🤖 AI Summary
NITT v1.0, published by Spark on 2025-10-28 (canonical ID NITT-DIG-GOV-STD-v1.0), is a public “Truth‑in‑Labeling” standard for any claimed mind upload, teleport, exocortex or digital-immortality protocol. It mandates an explicit disclosure sentence — “This procedure will terminate the original process and create one or more new persons (branches) who are psychologically continuous with the original at capture. CI < 1 for any realized protocol. Claims of ‘teleport,’ ‘survival,’ or ε = 0 are prohibited.” — and requires audited metrics and consent procedures before any system may use survival‑framing language. The repo records a cross‑model debate outcome in which two AIs conceded that non‑branching survival is physically unattainable, so commercial or research claims of “you survived” would be deceptive.

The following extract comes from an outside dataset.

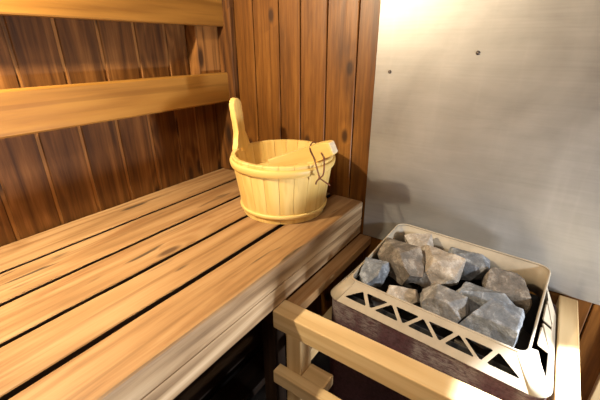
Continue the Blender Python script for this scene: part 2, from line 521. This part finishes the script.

For practitioners and policymakers the standard matters because it reframes legal, ethical and technical responsibilities: branches are new persons (no automatic inheritance of debts, votes, licenses), mandatory audit rights allow demand for CI/energy/timing proofs, and a Public Energy Ledger ties high‑fidelity simulation to real thermodynamic costs. NITT specifies measurable compliance targets (example thresholds: epsilon_delay_ms < 10 ms, epsilon_state < 0.02, epsilon_loop_h_inf ≤ 1.5) and insists CI < 1 even when those are met (i.e., “high‑fidelity branch,” not survival). The standard thus forces clearer consent language, verifiable continuity metrics, and honest marketing — shifting how AI/ML labs, product teams, and regulators must disclose and audit identity‑transfer claims.